● **Recorded data**
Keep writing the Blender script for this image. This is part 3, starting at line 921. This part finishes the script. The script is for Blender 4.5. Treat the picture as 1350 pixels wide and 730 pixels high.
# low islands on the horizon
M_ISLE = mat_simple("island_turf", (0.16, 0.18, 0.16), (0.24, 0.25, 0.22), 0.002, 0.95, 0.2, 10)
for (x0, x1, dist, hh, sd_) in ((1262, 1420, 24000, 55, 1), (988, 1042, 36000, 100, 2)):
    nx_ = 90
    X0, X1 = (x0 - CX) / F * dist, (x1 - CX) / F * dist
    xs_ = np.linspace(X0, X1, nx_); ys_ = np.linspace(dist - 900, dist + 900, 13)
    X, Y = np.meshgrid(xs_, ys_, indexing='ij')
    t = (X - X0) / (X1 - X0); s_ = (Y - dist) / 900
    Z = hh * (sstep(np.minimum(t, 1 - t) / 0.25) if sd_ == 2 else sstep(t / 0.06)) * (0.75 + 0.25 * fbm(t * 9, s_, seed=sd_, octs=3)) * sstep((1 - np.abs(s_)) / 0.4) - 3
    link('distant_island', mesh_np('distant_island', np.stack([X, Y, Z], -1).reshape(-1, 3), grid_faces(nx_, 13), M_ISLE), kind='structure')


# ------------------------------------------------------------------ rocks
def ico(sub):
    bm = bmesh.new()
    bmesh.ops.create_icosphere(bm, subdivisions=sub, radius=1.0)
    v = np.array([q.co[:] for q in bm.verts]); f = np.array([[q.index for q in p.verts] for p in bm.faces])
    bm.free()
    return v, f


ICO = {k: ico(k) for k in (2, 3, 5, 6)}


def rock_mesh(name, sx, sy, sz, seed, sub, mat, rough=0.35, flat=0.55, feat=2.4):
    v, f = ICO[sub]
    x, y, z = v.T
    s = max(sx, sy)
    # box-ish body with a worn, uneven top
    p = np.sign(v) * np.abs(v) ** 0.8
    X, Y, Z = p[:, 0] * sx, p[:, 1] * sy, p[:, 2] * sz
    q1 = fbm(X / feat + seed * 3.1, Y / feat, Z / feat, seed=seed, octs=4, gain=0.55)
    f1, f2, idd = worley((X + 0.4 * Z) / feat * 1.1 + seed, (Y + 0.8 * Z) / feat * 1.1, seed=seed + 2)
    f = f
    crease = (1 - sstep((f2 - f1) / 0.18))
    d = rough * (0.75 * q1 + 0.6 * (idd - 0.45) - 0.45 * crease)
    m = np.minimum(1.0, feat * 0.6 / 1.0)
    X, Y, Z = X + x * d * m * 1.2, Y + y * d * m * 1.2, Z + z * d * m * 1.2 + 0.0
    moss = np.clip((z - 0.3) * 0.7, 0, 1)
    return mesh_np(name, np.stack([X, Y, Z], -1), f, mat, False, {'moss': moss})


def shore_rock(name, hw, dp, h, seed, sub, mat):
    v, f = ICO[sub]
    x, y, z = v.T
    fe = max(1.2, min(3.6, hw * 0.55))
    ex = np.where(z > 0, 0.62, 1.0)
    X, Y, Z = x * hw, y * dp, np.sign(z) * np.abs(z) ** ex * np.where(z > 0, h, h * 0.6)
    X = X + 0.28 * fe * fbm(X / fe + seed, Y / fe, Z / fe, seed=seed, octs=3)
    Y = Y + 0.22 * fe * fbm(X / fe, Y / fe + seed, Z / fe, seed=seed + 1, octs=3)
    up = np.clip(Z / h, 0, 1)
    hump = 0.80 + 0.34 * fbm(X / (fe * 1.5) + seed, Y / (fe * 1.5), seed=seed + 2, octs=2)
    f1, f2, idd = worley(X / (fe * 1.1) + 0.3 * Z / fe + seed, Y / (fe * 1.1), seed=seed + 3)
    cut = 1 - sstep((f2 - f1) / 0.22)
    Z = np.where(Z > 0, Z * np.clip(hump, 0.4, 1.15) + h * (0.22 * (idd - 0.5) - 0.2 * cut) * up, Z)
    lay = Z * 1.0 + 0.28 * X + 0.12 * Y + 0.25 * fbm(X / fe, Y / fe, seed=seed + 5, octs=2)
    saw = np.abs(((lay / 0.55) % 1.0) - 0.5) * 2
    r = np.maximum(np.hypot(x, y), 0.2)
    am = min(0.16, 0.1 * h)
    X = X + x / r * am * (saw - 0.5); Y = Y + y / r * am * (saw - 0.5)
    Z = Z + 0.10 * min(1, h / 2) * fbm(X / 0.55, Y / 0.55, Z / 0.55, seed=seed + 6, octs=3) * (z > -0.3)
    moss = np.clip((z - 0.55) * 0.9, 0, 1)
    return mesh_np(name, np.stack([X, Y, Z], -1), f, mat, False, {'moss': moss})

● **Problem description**
Begin with the first line of the data above and, please, print each line exactly until you have printed the line containing "Z = hh * (sstep(np.minimum(t, 1"; print nothing else.

● **Answer below**
Keep writing the Blender script for this image. This is part 3, starting at line 921. This part finishes the script. The script is for Blender 4.5. Treat the picture as 1350 pixels wide and 730 pixels high.
# low islands on the horizon
M_ISLE = mat_simple("island_turf", (0.16, 0.18, 0.16), (0.24, 0.25, 0.22), 0.002, 0.95, 0.2, 10)
for (x0, x1, dist, hh, sd_) in ((1262, 1420, 24000, 55, 1), (988, 1042, 36000, 100, 2)):
    nx_ = 90
    X0, X1 = (x0 - CX) / F * dist, (x1 - CX) / F * dist
    xs_ = np.linspace(X0, X1, nx_); ys_ = np.linspace(dist - 900, dist + 900, 13)
    X, Y = np.meshgrid(xs_, ys_, indexing='ij')
    t = (X - X0) / (X1 - X0); s_ = (Y - dist) / 900
    Z = hh * (sstep(np.minimum(t, 1 - t) / 0.25) if sd_ == 2 else sstep(t / 0.06)) * (0.75 + 0.25 * fbm(t * 9, s_, seed=sd_, octs=3)) * sstep((1 - np.abs(s_)) / 0.4) - 3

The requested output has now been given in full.